Iqaluit, na ilha de Baffin, no arquipélago ártico, foi a última paragem do Papa na visita ao Canadá. Antes do regresso a Roma, Francisco encontrou-se em privado com alunos das antigas escolas residenciais. Reuniu-se de seguida com jovens e idosos da comunidade inuit, numa das praças da cidade, a quem reafirmou a dor que sente, por ter havido tantos católicos que também foram responsáveis pela política de assimilação cultural e maus tratos aos indígenas. E garantiu total empenho no caminho de reconciliação que está a ser feito.
“Há pouco, escutei vários de vós, ex-alunos das escolas residenciais. Obrigado pelo que tiveram a coragem de dizer, partilhando grandes sofrimentos, que não imaginava. Isso reavivou em mim a indignação e a vergonha, que há meses me acompanham. Também hoje, e aqui, quero dizer o grande pesar que sinto, e pedir perdão pelo mal que cometeram não poucos católicos nestas escolas, contribuindo para as políticas de assimilação cultural”, afirmou.
O Papa elogiou a capacidade que o povo daquela região tem tido para ultrapassar as dificuldades que a natureza lhes coloca sempre, e transmitir “de geração em geração valores fundamentais, como o respeito pelos idosos, um sentido genuíno de fraternidade e o cuidado pelo meio-ambiente”.
“Há uma bela correspondência entre vós e a terra que habitais, porque também esta é forte e resiliente, e responde com tanta luz à escuridão que a envolve durante grande parte do ano”. E pediu aos jovens inuit que, “apoiados pelo exemplo dos idosos”, cuidem “ da terra, das pessoas e da história”.
“Caminha para o alto, vem à luz e faz equipa”
Apresentando-se como “irmão idoso”, Francisco convidou os jovens a aceitarem três conselhos, o primeiro o de caminharem “para o alto” para “ir mais longe”, não nivelando “por baixo” o que fazem, nem desistindo dos sonhos.
“Pensa na andorinha do Ártico, que não deixa que os ventos contrários, ou as mudanças bruscas da temperatura, a impeçam de ir de uma extremidade à outra da terra; às vezes escolhe rotas que não são diretas, aceita fazer desvios, mas mantém sempre clara a meta”, disse o Papa, lembrando que o futuro está nas mãos dos jovens, mesmo quando parece difícil.
“Como posso levantar vôo num mundo que cai cada vez mais fundo, no meio de escândalos, guerras, enganos, injustiças, destruição do ambiente, indiferença pelos mais frágeis, deceções por parte de quem devia dar o exemplo?
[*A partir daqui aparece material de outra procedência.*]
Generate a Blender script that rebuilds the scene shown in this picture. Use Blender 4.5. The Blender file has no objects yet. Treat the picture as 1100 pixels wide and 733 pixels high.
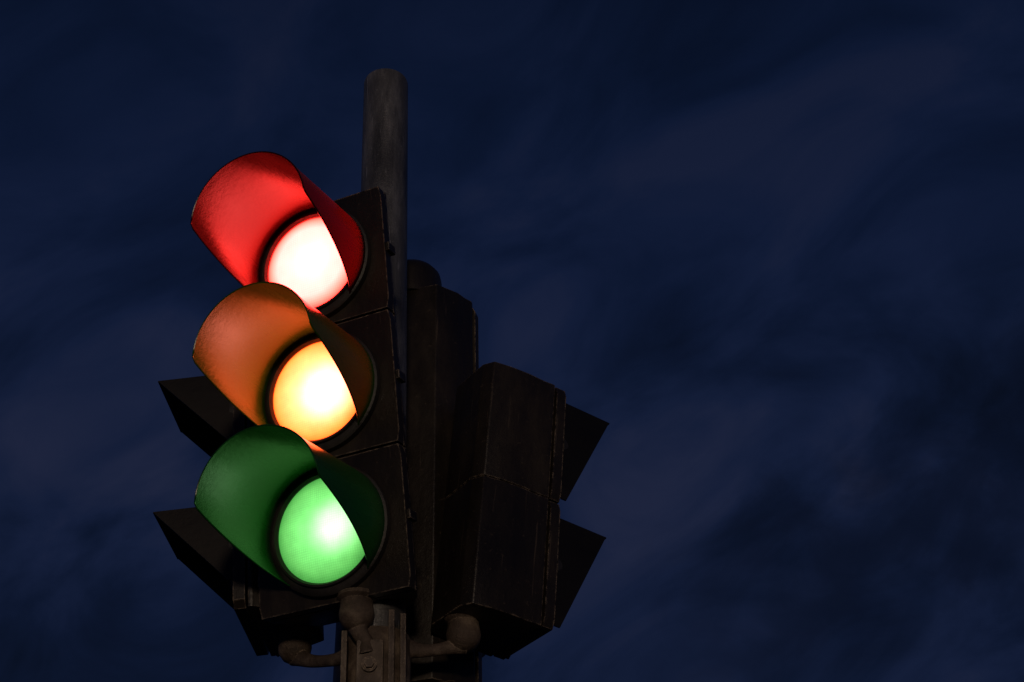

Perante estas perguntas, qual é a resposta? Quero dizer-te a ti, irmão e irmã jovem: tu és a resposta, não só porque se te rendes já perdeste, mas porque o futuro está nas tuas mãos”, disse o Papa.
Francisco avançou, depois, com um segundo conselho: “vem à luz”, pedindo aos jovens que não se rendam à escuridão, e sejam responsáveis nas suas escolhas.
“Qual é a força que nos permite separar a luz das trevas dentro de nós? Que nos faz dizer ‘não’ às tentações do mal e ‘sim’ às ocasiões do bem? É a liberdade, que não consiste em fazer tudo o que me apetece e vem à cabeça; não é aquilo que posso fazer, não obstante os outros, mas pelos outros; não é total arbítrio, mas responsabilidade”.
“Se queres fazer Deus feliz, este é o caminho: escolher o bem”, disse o Papa que, como último conselho, lembrou aos jovens a diferença que faz trabalhar em equipa.
“Os jovens fazem grandes coisas juntos. São como as estrelas do céu, que brilham de maneira esplendida. É necessário permitir que os jovens formem grupos, que tenham movimentos, e não passem os dias isolados, reféns de um telemóvel", defendeu, dando como exemplo o que acontece no desporto que ali é tão popular: o hóquei no gelo.
“Como é possível que o Canadá conquiste todas aquelas medalhas olímpicas no hóquei? É que o hóquei combina bem disciplina e criatividade, tática e força física; mas o que faz a diferença é sempre o espírito de equipa, pressuposto indispensável para enfrentar as circunstâncias imprevisíveis de jogo”, afirmou Francisco.
Com este discurso - que, para além do inglês, foi sendo traduzido também para a língua inuktitut - o Papa concluiu a sua visita ao Canadá, tendo agradecido todas as canções e danças tradicionais com que foi brindado no início deste encontro por parte de diversos elementos e famílias da comunidade Inuit.